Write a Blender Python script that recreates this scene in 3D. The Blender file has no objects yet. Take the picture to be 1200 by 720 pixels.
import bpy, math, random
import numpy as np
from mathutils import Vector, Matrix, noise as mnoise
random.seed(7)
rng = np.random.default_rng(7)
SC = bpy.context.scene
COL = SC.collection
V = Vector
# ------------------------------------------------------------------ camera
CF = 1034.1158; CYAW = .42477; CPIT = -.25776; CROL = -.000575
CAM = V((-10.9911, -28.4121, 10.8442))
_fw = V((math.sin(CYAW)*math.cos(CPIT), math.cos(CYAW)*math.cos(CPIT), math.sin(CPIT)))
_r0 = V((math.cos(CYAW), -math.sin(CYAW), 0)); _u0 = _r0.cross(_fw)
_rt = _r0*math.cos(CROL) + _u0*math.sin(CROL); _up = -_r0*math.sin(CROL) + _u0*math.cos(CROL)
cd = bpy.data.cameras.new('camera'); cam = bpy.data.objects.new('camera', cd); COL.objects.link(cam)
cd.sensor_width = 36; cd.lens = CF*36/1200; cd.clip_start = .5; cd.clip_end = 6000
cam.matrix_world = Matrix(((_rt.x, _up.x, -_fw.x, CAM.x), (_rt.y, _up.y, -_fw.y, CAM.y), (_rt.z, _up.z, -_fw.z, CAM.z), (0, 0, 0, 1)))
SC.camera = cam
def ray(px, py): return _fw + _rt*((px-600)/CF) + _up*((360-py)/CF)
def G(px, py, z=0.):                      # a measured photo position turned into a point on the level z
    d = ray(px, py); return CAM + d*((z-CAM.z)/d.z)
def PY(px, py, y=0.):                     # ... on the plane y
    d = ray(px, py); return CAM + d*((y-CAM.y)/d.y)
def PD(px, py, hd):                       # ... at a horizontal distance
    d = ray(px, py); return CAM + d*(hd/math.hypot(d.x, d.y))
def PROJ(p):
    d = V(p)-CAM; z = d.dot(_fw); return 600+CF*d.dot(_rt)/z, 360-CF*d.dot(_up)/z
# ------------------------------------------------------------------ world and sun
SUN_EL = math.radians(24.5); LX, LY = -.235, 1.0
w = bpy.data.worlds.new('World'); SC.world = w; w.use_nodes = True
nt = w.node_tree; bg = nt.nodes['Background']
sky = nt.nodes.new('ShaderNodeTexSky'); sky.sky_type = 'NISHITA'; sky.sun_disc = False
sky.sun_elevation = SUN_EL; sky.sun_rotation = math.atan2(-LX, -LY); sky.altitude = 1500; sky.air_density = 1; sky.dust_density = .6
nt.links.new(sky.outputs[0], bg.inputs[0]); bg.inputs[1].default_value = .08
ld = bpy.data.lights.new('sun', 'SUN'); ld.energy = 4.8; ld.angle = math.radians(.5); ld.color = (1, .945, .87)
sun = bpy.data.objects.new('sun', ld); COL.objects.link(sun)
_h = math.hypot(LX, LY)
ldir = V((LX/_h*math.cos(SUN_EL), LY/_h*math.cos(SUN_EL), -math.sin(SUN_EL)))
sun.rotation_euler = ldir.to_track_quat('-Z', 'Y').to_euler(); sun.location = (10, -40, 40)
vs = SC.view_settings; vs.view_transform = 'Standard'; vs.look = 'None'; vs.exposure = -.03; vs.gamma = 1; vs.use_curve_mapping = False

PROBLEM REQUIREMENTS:
Output the listing above exactly as it appears.

SOLUTION TO THIS EXERCISE:
Write a Blender Python script that recreates this scene in 3D. The Blender file has no objects yet. Take the picture to be 1200 by 720 pixels.
import bpy, math, random
import numpy as np
from mathutils import Vector, Matrix, noise as mnoise
random.seed(7)
rng = np.random.default_rng(7)
SC = bpy.context.scene
COL = SC.collection
V = Vector
# ------------------------------------------------------------------ camera
CF = 1034.1158; CYAW = .42477; CPIT = -.25776; CROL = -.000575
CAM = V((-10.9911, -28.4121, 10.8442))
_fw = V((math.sin(CYAW)*math.cos(CPIT), math.cos(CYAW)*math.cos(CPIT), math.sin(CPIT)))
_r0 = V((math.cos(CYAW), -math.sin(CYAW), 0)); _u0 = _r0.cross(_fw)
_rt = _r0*math.cos(CROL) + _u0*math.sin(CROL); _up = -_r0*math.sin(CROL) + _u0*math.cos(CROL)
cd = bpy.data.cameras.new('camera'); cam = bpy.data.objects.new('camera', cd); COL.objects.link(cam)
cd.sensor_width = 36; cd.lens = CF*36/1200; cd.clip_start = .5; cd.clip_end = 6000
cam.matrix_world = Matrix(((_rt.x, _up.x, -_fw.x, CAM.x), (_rt.y, _up.y, -_fw.y, CAM.y), (_rt.z, _up.z, -_fw.z, CAM.z), (0, 0, 0, 1)))
SC.camera = cam
def ray(px, py): return _fw + _rt*((px-600)/CF) + _up*((360-py)/CF)
def G(px, py, z=0.):                      # a measured photo position turned into a point on the level z
    d = ray(px, py); return CAM + d*((z-CAM.z)/d.z)
def PY(px, py, y=0.):                     # ... on the plane y
    d = ray(px, py); return CAM + d*((y-CAM.y)/d.y)
def PD(px, py, hd):                       # ... at a horizontal distance
    d = ray(px, py); return CAM + d*(hd/math.hypot(d.x, d.y))
def PROJ(p):
    d = V(p)-CAM; z = d.dot(_fw); return 600+CF*d.dot(_rt)/z, 360-CF*d.dot(_up)/z
# ------------------------------------------------------------------ world and sun
SUN_EL = math.radians(24.5); LX, LY = -.235, 1.0
w = bpy.data.worlds.new('World'); SC.world = w; w.use_nodes = True
nt = w.node_tree; bg = nt.nodes['Background']
sky = nt.nodes.new('ShaderNodeTexSky'); sky.sky_type = 'NISHITA'; sky.sun_disc = False
sky.sun_elevation = SUN_EL; sky.sun_rotation = math.atan2(-LX, -LY); sky.altitude = 1500; sky.air_density = 1; sky.dust_density = .6
nt.links.new(sky.outputs[0], bg.inputs[0]); bg.inputs[1].default_value = .08
ld = bpy.data.lights.new('sun', 'SUN'); ld.energy = 4.8; ld.angle = math.radians(.5); ld.color = (1, .945, .87)
sun = bpy.data.objects.new('sun', ld); COL.objects.link(sun)
_h = math.hypot(LX, LY)
ldir = V((LX/_h*math.cos(SUN_EL), LY/_h*math.cos(SUN_EL), -math.sin(SUN_EL)))
sun.rotation_euler = ldir.to_track_quat('-Z', 'Y').to_euler(); sun.location = (10, -40, 40)
vs = SC.view_settings; vs.view_transform = 'Standard'; vs.look = 'None'; vs.exposure = -.03; vs.gamma = 1; vs.use_curve_mapping = False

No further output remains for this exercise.